The case has drawn significant outrage locally and nationally, but some who know Smith say they don't believe she killed the baby, while many others are calling for her swift death.
"I know this sweet young girl. ... She is not capable of doing what she is accused of doing. Something else going on here. Prayers that the truth will come out !!!! We are praying for you Callie...," wrote Judy Fair, a Natchitoches resident on the police department's Facebook page.
On Thursday, residents of the Mayberry Mobile Home Park were shocked to hear what happened.
"I got kids," Jarvis Smith told KTBS. "I don't want that to happen to nobody."
Shanita Coleman told the station that she was devastated by the news even though she did not know the boy's family.
"I couldn't even imagine, as a parent, what she's going through," Coleman said of the mother. "It hit close to home. I didn't know her. I didn't know of her family but it just broke my heart to just think about that."
In an obituary published shortly after the baby's death, the family remembered him as "the happiest baby."

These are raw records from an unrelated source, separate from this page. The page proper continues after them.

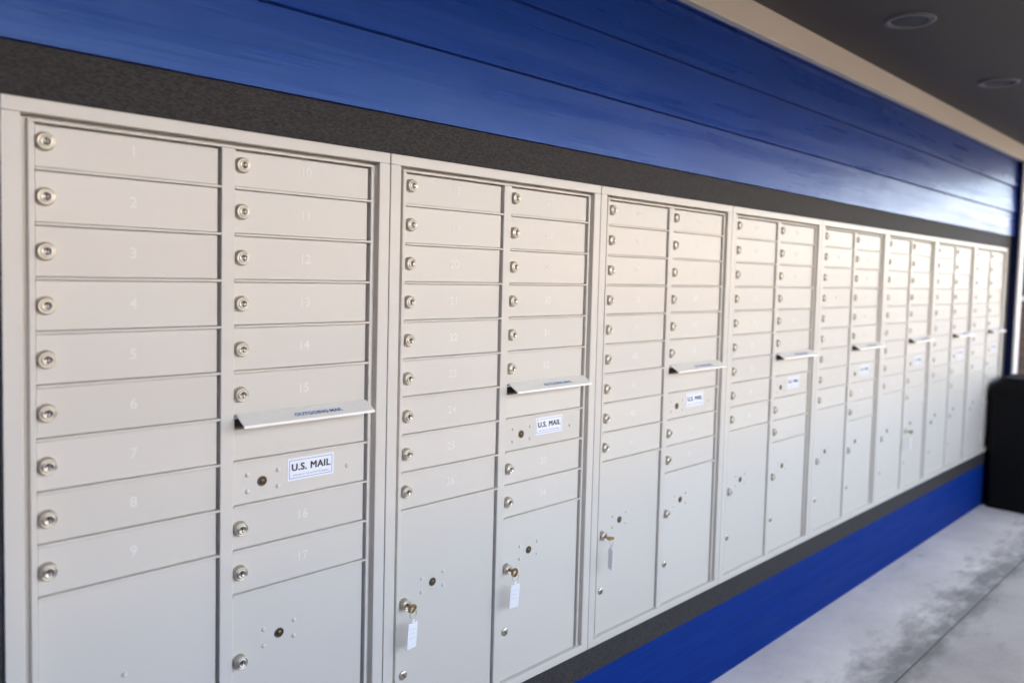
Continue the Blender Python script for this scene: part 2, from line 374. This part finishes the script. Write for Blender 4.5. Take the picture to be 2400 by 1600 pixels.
# the printed mail label
lb = MB(); lw, lh = 0.116, 0.050
lb.box(-lw / 2, lw / 2, -0.0008, 0, -lh / 2, lh / 2)
for x0, x1, z0, z1 in ((-.054, .054, .0195, .0208), (-.054, .054, -.0208, -.0195), (-.054, -.0527, -.0195, .0195), (.0527, .054, -.0195, .0195)):
    lb.box(x0, x1, -0.0010, -0.0008, z0, z1, 0, 2)
t1, = texts(["U.S. MAIL"], 0.0222, 0.0001, 0.0, 1.08); t2, = texts(["APPROVED BY THE POSTMASTER GENERAL"], 0.0047, 0.0001, 0.0, 1.0)
for q_, dx in enumerate((-0.00075, -0.0004, 0.0, 0.0004, 0.00075)):
    for r_, dz in enumerate((-0.0004, 0.0004)): lb.mesh_of(t1, Matrix.Translation((dx, -0.0010 - 0.00002 * (q_ * 2 + r_), 0.0035 + dz)), 1)
lb.mesh_of(t2, Matrix.Translation((0, -0.0010, -0.0140)), 2)
label_me = lb.data("mail_label", PAPER, INK, INKL)
nums = texts([str(i) for i in range(1, NU * 17 + 1)], 0.0285, 0.00025, 0.0005, 1.0)
for me in nums: me.materials.append(DECAL); me.name = "number"
pl_me = door_blank(6 * RD).data("parcel_door", CREAM); pr_me = door_blank(5 * RD).data("parcel_door", CREAM)

unit_labels = [
    "cream mailbox unit at the near left end, its doors numbered from 1",
    "cream mailbox unit with tagged keys hanging in both of its parcel doors",
    "cream mailbox unit with a key in its left parcel door only",
    "cream mailbox unit without keys, just right of the one with a single left key",
    "cream mailbox unit without keys, between the fourth and the sixth units",
    "cream mailbox unit with a key and small tag in its right parcel door only",
    "cream mailbox unit between the last unit and the one with a right side key",
    "cream mailbox unit at the far end beside the black bin, its base hidden",
]
def tilt(s=0.0040): return (random.uniform(-s, s) * 0.7, 0, random.uniform(-s, s))
for k in range(NU):
    u = thing("mailbox_unit", unit_labels[k], "mailbox unit", (k * UW, 0, W(-H)), "row of cream mailbox units")
    inst("frame", frame_me, u); inst("back_panel", back_me, u); inst("rails", rails_me, u)
    def tenant(col, r, no):
        x = DL + col * CO; z = L(row(r))
        d = inst("door", door_top_me if r == 1 else door_me, u, (x, DY, z), tilt())
        inst("lock", lock_me, d, (0.0150, 0.0, RD / 2), (0, random.uniform(-0.25, 0.25), 0))
        inst("number", nums[no - 1], d, (DW / 2, -0.0004, RD / 2 + 0.001))
    n = k * 17
    for r in range(1, 10): n += 1; tenant(0, r, n)
    for r in range(1, 7): n += 1; tenant(1, r, n)
    xr = DL + CO
    p = inst("outgoing_panel", outgo_me, u, (xr, DY, L(row(7)))); inst("mail_hood", hood_me, p)
    p = inst("carrier_door", door_me, u, (xr, DY, L(row(8))), tilt())
    inst("post_lock", us_me, p, (0.0650, -0.0002, 0.046)); inst("mail_label", label_me, p, (0.182, -0.0003, 0.0595))
    for x, z in ((.032, .0645), (.032, .0285), (.102, .0645), (.102, .0285), (.276, .0465)): inst("rivet", riv_me, p, (x, 0.0, z))
    for r in (9, 10): n += 1; tenant(1, r, n)
    for col, me, nr in ((0, pl_me, 6), (1, pr_me, 5)):
        p = inst("parcel_door", me, u, (DL + col * CO, DY, L(row(15))), tilt(0.0012))
        zz = lambda v: v - row(15)
        inst("post_lock", us_me, p, (0.108, -0.0002, zz(-1.096)))
        for dx in (-.036, .036):
            for dz in (-.0185, .0185): inst("rivet", riv_me, p, (0.108 + dx, 0, zz(-1.096) + dz))
        inst("lock", plock_me, p, (0.0160, 0, zz(-1.130)), (0, random.uniform(-0.4, 0.4), 0))
        inst("cam_lock", low_me, p, (0.0175, 0, zz(-1.316)), (0, random.uniform(-1, 1), 0))

# ------------------------------------------------------------------ keys left in the parcel locks
blade = MB().box(-0.0011, 0.0011, -0.012, 0.004, -0.0035, 0.0035)
bow = MB()
bow.lathe([(0.0125, -0.0011), (0.0125, 0.0011), (0.0045, 0.0011), (0.0045, -0.0011), (0.0125, -0.0011)], 24)
bow.bm.transform(Matrix.Translation((0, -0.0225, 0)) @ Matrix.Rotation(math.pi / 2, 4, 'Z'))
def make_key(label, x, z, turn, tag_turn):
    t = thing("key", label, "key", (x, DY - 0.0155, z), "tagged keys left in parcel locks")
    k = inst("key_blade", blade_me, t, (0, 0, 0), (0, turn, 0)); inst("key_bow", bow_me, k)
    # the ring hangs through the bow; the tag hangs from the ring
    ry = -0.0265
    inst("key_ring", ring_me, t, (0.0, ry, -0.012), (0, 0, tag_turn))
    inst("key_tag", tag_me, t, (0.0, ry, -0.0245), (0.03, 0.04, tag_turn))
blade_me = blade.data("key_blade", BRASS); bow_me = bow.data("key_bow", BRASS)
ring_me = MB().torus(0, 0, 0, 0.0115, 0.0010, 'y').data("key_ring", NICKEL)
tg = MB().box(-0.0165, 0.0165, -0.0016, 0.0016, -0.076, -0.010, 0.0012, 0, 2); tg.box(-0.0045, 0.0045, -0.0012, 0.0012, -0.0098, -0.0010, 0.0008)
for i, z in enumerate((-0.026, -0.037, -0.048)): tg.box(-0.010, 0.010 - 0.004 * (i % 2), -0.00175, -0.0016, z - 0.0008, z + 0.0008, 0, 1)
tag_me = tg.data("key_tag", TAGW, mat("faint pencil", (0.66, 0.66, 0.70), 0.6))
zk = W(-1.130)
make_key("brass key with white tag in the left parcel lock of the doubly keyed unit", UW + DL + 0.016, zk, 0.9, 0.15)
make_key("brass key with white tag in the right parcel lock of the doubly keyed unit", UW + CO + DL + 0.016, zk, 0.5, -0.1)
make_key("brass key whose pale tag hangs edge on, third unit from the left", 2 * UW + DL + 0.016, zk, 1.45, 1.15)
make_key("small distant key with white tag, the farthest key along the row", 5 * UW + CO + DL + 0.016, zk, 0.8, 0.2)

# ------------------------------------------------------------------ black bin at the far end
bx, by, bwid, bh = 5.985, -0.530, 0.52, 0.945
bn = thing("trash_bin", "tall black trash bin standing on the concrete against the far end of the wall", "trash bin", (bx + bwid / 2, by + bwid / 2, 0))
def rsq(hw, r, n=6):
    p = []
    for cx, cy, a0 in ((hw - r, hw - r, 0), (-hw + r, hw - r, 90), (-hw + r, -hw + r, 180), (hw - r, -hw + r, 270)):
        for k in range(n + 1):
            a_ = math.radians(a0 + 90 * k / n); p.append((cx + r * math.cos(a_), cy + r * math.sin(a_)))
    return p
def loft(secs):
    t = bmesh.new(); rs = []
    for z, hw, r in secs: rs.append([t.verts.new((x, y, z)) for x, y in rsq(hw, r)])
    for A, B in zip(rs, rs[1:]):
        for k in range(len(A)): t.faces.new((A[k], A[(k + 1) % len(A)], B[(k + 1) % len(A)], B[k]))
    t.faces.new(rs[0][::-1]); t.faces.new(rs[-1]); bmesh.ops.recalc_face_normals(t, faces=t.faces[:])
    q = MB(); q.add(t); return q
hw = bwid / 2
loft([(0.0, hw - 0.012, 0.03), (0.02, hw - 0.008, 0.035), (0.80, hw - 0.002, 0.04), (0.815, hw - 0.002, 0.04)]).build("body", BLACK, bn)
loft([(0.817, hw, 0.04), (0.845, hw + 0.004, 0.045), (0.850, hw + 0.004, 0.045)]).build("rim", BLACK, bn)
loft([(0.852, hw - 0.002, 0.045), (0.885, hw - 0.004, 0.05), (0.908, hw - 0.018, 0.055), (bh, hw - 0.055, 0.06)]).build("lid", BLACK, bn)

# ------------------------------------------------------------------ sunlit shops across the street, unseen, added for warm bounce and door reflections
def shop(x0, x1, h, col, label):
    t = thing("bounce_shop", label, "building", ((x0 + x1) / 2, -31, 0))
    M = mat("stucco", col, 0.85); lk(M, ramp(M, noise(M, world_coords(M), 0.7, 5), [(0.3, tuple(c * 0.88 for c in col)), (0.7, col)]), bsdf(M).inputs["Base Color"])
    hw_ = (x1 - x0) / 2
    q = MB(); q.box(-hw_, hw_, -5, 3.0, -0.16, h); q.box(-hw_ - 0.15, hw_ + 0.15, 2.9, 3.25, h - 0.05, h + 0.45); q.build("wall", M, t)
    n = max(2, int((x1 - x0) / 5)); G = SHOPG
    for i in range(n):
        cx = -hw_ + (i + 0.5) * (2 * hw_) / n
        MB().box(cx - 1.5, cx + 1.5, 3.0, 3.04, 0.4, 2.5).build("shop_window", G, t)
    MB().prism([(3.0, 3.25), (4.4, 2.75), (4.4, 2.68), (3.0, 3.15)], -hw_ + 0.4, hw_ - 0.4, 'x').build("awning", TRIM, t)
SHOPG = mat("shop glass", (0.02, 0.025, 0.03), 0.08)
shop(-46, -20, 4.2, (0.55, 0.47, 0.38), "unseen added tan stucco shop across the street to the left")
shop(-19, 5, 4.6, (0.68, 0.56, 0.44), "unseen added cream stucco shop straight across the street")
shop(6, 14.5, 4.4, (0.60, 0.46, 0.33), "unseen added narrow ochre shop across the street")
shop(15.5, 30, 4.0, (0.58, 0.46, 0.34), "unseen added warm tan shop across the street to the right")
shop(33, 47, 4.6, (0.80, 0.52, 0.34), "unseen added peach stucco shop at the far right across the street")

hd = thing("hedge", "green hedge added out of view to keep ground bounce off the lower doors", "hedge", (3, -3.25, 0))  # unseen, added to block ground bounce and darken the lower doors
LEAF = mat("hedge leaf", (0.045, 0.085, 0.025), 0.6); TWIG = mat("hedge twig", (0.03, 0.022, 0.015), 0.9)
q = MB(); t = bmesh.new()
for i in range(11000):
    x, y, z = random.uniform(-7, 7), random.uniform(-0.38, 0.38), random.uniform(0.05, 1.32) + random.uniform(0, 0.06)
    if abs(y) < 0.28 and z < 1.2: y = math.copysign(random.uniform(0.28, 0.40), y)
    sz = random.uniform(0.03, 0.055); R_ = Matrix.Rotation(random.uniform(0, 6.28), 3, Vector((random.uniform(-1, 1), random.uniform(-1, 1), random.uniform(-1, 1))).normalized())
    t.faces.new([t.verts.new(Vector((x, y, z)) + R_ @ Vector(p)) for p in ((-sz, 0, 0), (0, -sz * .55, 0), (sz, 0, 0), (0, sz * .55, 0))])
q.add(t); q.build("foliage", LEAF, hd)
MB().box(-6.9, 6.9, -0.26, 0.26, 0.0, 1.2, 0.05).build("inner_branches", TWIG, hd)

CROWN = mat("tree leaf", (0.040, 0.070, 0.022), 0.6)
def tree(x, y, h, label):  # unseen trees, added so the far doors reflect something dark
    t = thing("tree", label, "tree", (x, y, -0.16), "unseen trees added to darken door reflections")
    q = MB(); q.lathe([(0.16, 0.0), (0.10, -h * 0.45), (0.04, -h * 0.8)], 10); q.bm.transform(Matrix.Rotation(-math.pi / 2, 4, 'X')); q.build("trunk", TWIG, t)
    q = MB(); b = bmesh.new(); cl = [(random.gauss(0, h * .22), random.gauss(0, h * .22), h * random.uniform(.42, .85)) for _ in range(22)]
    for i in range(1500):
        c = random.choice(cl); p0 = Vector((random.gauss(c[0], h * .07), random.gauss(c[1], h * .07), min(h, random.gauss(c[2], h * .07))))
        sz = random.uniform(0.10, 0.20); R_ = Matrix.Rotation(random.uniform(0, 6.28), 3, Vector((random.uniform(-1, 1), random.uniform(-1, 1), random.uniform(-1, 1))).normalized())
        b.faces.new([b.verts.new(p0 + R_ @ Vector(p)) for p in ((-sz, 0, 0), (0, -sz * .6, 0), (sz, 0, 0), (0, sz * .6, 0))])
    q.add(b); q.build("crown", CROWN, t)
for i, (x, y, h) in enumerate(((52, -29, 4.2), (57, -31, 4.6), (62, -29, 4.3), (68, -32, 4.9), (74, -30, 4.6), (81, -32, 5.0), (88, -30, 4.8), (96, -32, 5.2))):
    tree(x, y, h, "leafy green tree added out of view to darken reflections, beyond the peach shop")
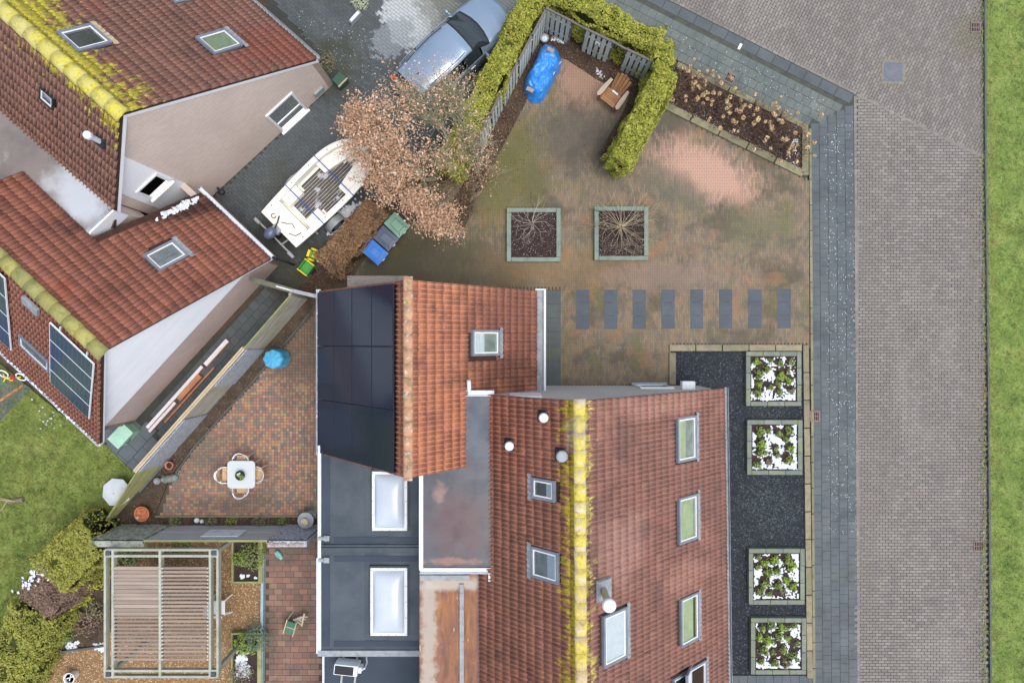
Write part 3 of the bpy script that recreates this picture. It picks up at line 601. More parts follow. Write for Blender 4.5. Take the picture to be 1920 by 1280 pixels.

"Levi was the happiest baby who always had a big smile. He spent his time playing with siblings and cousins especially outdoors, watching 'PJ Masks' and video gaming with Uncle J. He was an animal lover and anytime he could get his hands on his dog, Rex, he loved to pull his ears. Levi was a blessing to our family and everyone who met him. We will always remember him as our little 'Chunky Monkey,'" the family said.
A funeral was held for the baby on Friday.